И это не уровень Путина, понимаете? Это уровень гораздо ниже. А поскольку я пишу либо о Путине, либо о месте России в современном мире, это еще то, что моя специализация, мой жанр, где Россия-то в мире, куда ее поместить, там, географически, политически, по шкале свобода – не свобода, там, в экономике, как мы вообще выглядим на фоне остальных. Мы же тоже это довольно плохо себе представляем. Это вот то, что я говорил про провинциальность нашу.
С. Корзун
―
Ну, и последний вопрос, наверное, об этом, около минуты у нас остается. Русский менталитет, он отличен от европейского, от западного менталитета? Есть что-то такое особенное в русских?
А. Баунов
―
Ну, во-первых, что такое европейский менталитет? Это же опять же часть нашего национального мифа, что есть мы, и есть Европа. Европа разная, да? А финский менталитет отличен от испанского?
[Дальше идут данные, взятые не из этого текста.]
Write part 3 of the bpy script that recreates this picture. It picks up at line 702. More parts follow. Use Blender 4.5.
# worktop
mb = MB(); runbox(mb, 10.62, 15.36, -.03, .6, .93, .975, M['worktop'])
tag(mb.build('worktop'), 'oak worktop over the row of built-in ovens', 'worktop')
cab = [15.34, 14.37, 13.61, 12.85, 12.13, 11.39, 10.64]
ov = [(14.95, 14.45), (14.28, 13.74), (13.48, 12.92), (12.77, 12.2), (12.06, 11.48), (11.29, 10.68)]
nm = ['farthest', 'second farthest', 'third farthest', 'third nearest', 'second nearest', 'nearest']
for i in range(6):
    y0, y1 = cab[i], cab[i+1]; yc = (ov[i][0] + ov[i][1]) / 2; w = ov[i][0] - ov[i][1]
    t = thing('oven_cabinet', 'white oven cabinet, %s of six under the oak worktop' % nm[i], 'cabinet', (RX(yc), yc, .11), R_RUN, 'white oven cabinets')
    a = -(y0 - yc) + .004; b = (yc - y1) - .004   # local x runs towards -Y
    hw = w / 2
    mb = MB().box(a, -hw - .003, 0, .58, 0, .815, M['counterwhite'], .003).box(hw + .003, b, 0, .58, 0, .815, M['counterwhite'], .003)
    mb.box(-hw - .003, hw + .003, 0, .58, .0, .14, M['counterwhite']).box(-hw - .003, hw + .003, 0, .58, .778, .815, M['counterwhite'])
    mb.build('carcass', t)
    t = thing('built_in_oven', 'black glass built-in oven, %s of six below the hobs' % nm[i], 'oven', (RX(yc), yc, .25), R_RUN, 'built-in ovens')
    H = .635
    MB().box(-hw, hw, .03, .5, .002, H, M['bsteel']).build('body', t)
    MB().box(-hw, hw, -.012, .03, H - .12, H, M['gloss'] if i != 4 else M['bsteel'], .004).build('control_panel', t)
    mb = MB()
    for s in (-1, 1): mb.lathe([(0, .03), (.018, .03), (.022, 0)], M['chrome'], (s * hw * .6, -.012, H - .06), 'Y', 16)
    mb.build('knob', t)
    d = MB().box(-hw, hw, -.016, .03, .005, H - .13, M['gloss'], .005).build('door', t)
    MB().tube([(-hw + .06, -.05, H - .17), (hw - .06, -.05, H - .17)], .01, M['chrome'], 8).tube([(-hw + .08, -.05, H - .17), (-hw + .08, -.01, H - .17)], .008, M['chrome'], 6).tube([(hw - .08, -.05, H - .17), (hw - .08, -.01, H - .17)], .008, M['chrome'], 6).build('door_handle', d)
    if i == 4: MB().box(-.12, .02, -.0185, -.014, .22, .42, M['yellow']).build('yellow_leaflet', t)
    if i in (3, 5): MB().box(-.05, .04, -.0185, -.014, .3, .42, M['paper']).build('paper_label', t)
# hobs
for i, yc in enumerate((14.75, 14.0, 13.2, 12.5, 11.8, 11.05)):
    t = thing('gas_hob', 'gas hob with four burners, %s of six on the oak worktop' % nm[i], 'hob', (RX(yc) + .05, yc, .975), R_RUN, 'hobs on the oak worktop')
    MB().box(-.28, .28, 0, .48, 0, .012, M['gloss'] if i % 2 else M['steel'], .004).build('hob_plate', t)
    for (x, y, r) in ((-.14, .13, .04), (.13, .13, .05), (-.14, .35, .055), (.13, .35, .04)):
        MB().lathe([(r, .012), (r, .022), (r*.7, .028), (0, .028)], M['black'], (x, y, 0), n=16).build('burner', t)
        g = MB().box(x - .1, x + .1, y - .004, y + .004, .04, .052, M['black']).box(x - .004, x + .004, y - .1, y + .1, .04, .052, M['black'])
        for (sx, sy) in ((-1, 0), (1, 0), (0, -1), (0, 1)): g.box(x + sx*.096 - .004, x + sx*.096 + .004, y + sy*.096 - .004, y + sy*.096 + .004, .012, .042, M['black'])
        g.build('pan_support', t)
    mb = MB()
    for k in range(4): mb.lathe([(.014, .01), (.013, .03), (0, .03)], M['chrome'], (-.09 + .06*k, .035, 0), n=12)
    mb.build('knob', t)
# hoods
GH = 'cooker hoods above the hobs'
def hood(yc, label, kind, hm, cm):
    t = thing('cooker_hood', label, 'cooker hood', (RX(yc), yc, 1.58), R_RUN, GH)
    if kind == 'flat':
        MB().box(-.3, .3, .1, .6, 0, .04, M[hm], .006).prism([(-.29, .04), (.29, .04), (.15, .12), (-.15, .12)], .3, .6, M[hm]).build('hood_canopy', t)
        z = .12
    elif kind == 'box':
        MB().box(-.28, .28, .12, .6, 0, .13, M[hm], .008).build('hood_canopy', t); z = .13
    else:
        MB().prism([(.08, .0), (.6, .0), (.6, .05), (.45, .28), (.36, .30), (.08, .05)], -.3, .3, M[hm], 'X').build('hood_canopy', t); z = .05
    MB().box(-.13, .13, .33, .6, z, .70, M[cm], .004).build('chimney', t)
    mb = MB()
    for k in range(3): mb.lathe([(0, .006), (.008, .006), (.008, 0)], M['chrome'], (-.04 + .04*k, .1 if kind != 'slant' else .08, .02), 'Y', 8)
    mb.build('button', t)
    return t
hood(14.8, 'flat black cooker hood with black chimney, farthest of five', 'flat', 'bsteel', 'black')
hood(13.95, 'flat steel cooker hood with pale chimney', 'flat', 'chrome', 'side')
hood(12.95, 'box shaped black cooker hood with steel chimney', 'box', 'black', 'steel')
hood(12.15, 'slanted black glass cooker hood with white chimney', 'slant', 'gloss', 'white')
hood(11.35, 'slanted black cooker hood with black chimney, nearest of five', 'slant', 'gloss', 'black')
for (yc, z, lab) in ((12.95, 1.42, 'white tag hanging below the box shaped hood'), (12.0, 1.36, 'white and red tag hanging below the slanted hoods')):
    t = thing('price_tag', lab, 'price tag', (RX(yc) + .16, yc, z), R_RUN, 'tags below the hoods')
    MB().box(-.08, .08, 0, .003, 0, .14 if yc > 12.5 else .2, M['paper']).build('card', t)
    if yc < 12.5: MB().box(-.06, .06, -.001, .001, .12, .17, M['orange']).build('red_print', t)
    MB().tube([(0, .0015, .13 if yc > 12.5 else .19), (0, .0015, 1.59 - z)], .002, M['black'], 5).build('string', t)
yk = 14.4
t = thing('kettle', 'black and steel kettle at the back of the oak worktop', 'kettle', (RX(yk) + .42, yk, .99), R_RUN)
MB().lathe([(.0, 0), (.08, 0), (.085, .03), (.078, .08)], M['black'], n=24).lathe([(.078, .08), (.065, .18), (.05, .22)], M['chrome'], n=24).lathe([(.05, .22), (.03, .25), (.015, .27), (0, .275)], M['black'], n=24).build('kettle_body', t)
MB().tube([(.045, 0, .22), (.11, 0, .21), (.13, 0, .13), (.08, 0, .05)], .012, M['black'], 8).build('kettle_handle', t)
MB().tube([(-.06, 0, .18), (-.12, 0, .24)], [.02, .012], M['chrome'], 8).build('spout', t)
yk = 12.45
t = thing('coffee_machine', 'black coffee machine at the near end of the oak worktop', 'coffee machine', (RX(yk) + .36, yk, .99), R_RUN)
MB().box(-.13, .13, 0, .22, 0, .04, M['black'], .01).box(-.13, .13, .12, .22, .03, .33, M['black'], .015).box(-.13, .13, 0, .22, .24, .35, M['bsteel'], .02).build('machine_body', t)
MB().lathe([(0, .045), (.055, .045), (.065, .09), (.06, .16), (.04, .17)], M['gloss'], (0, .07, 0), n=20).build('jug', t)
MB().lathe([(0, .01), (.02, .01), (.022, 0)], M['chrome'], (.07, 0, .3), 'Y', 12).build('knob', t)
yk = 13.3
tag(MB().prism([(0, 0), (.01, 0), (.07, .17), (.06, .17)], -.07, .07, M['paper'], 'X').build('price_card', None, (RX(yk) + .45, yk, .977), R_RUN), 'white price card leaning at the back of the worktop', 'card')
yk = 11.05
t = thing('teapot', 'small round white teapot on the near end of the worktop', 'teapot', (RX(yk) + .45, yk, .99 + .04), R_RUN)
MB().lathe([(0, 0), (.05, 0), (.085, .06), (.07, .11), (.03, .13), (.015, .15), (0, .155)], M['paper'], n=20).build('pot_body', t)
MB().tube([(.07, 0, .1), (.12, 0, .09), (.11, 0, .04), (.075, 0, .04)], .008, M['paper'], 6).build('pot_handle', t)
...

Как мы можем называть европейским менталитетом сочетание Финляндии и Испании?
С. Корзун
―
Обычно говорят в этом смысле о демократических и либеральных ценностях, которые скрепляют и Норвегию, там, и Португалию.
А. Баунов
―
Ну, а в Италии все-таки… А в Италии, например, висит распятие в каждом школьном классе и в университетской аудитории. А в Греции, соответственно, икона. А финская мамаша, которая приехала в Италию, пыталась засудить Италию за это распятие. Да, вот это разброс внутри Европы в менталитете, внутри этой самой единой Европы. И в этом смысле мы, конечно, филиал европейской цивилизации. Просто мы филиал, да, мы так же, как и Финляндия, ее части. Мы другие, но мы такие же.
С. Корзун
―
Александр Баунов был гостем программы «Без дураков». Спасибо огромное, Александр. Спасибо всем за вопросы. Не все я задал из тех, что пришли. И всем счастливо, всего доброго.